Thursday's lead, with a hat tip to The Guardian and columnist Glenn Greenwald, was the confirmation, via a leaked search warrant, that the NSA has been compiling a database of logs of every single telephone call made across every domestic network for the past seven years. The next revelation, courtesy of The Guardian again and also Washington Post, is the confirmation, courtesy of a leaked NSA PowerPoint presentation, that its PRISM program monitors global Internet traffic -- including e-mails, chatrooms, videos, and images -- by tapping into corporate Internet servers. NBC's Pete Williams named the companies whose databanks are under scrutiny: Microsoft, Yahoo!, Google, Facebook, PalTalk, YouTube, Skype, AOL, and Apple. CBS' Nancy Cordes filed a profile of Greenwald, complete with satellite-feed soundbites.
CBS' in-house ex-spook John Miller told us on Thursday that PRISM was used to foil a 2009 plot against the New York City subways system by a Queens NY resident names Najibullah Zazi. Now, ABC's Brian Ross and CBS' David Martin also give credit to PRISM for the same plot-foiling success.

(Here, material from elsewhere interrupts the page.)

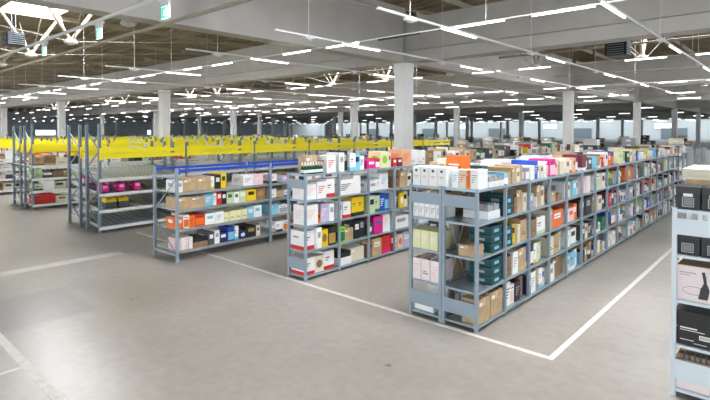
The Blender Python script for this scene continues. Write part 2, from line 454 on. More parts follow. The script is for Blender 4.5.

NBC's Pete Williams cited the defense of the two NSA programs by President Barack Obama and his aides: "We are not listening to your phone calls or reading your e-mails." On the first claim, Williams explained that the database was analyzing the logs of telephone calls not their content; the NSA was not data-mining, but searching the database after detecting a pattern of calls, which sounds like a distinction without a difference. He quoted a soundbite from MSNBC's Andrea Mitchell Reports: "If you are looking for a needle in a haystack, you need a haystack."
On the Presidential second reassurance, "your" appears to be the operative word: yes, international e-mails may be read; so the "your" refers to you people here in this country, whose domestic Internet traffic is not intentionally read. "The key word here is intentionally," commented CBS' Martin, conceding that it may end up being read, after all, in passing. ABC's Ross disagreed: he stated that the NSA does not read Internet traffic, it analyzes it instead, running an algorithm across content, just as Google does with Gmail.
On Thursday, NBC's Andrea Mitchell and ABC's Brian Ross had both replayed that soundbite in which Director James Clapper was caught in a lie while testifying to Congress. No, Clapper stated while scratching his head, the NSA does not collect any type of data at all on millions, or hundreds of millions, of Americans. Significantly, CBS omitted that quote. Now John Miller, CBS' in-house expert, shares that when he was a spy his boss happened to be Clapper himself. "He abhors leaks," declared Miller, envisioning a searing inquisition of FBI grilling, polygraph tests, and grand jury testimony, as a result of The Guardian's scoop. Clapper, it appears, does not abhor lies as much.
So what are we to make of all this? NBC's John Yang surveyed the vox pop on life in a surveillance society. #NSA is trending, he assured us.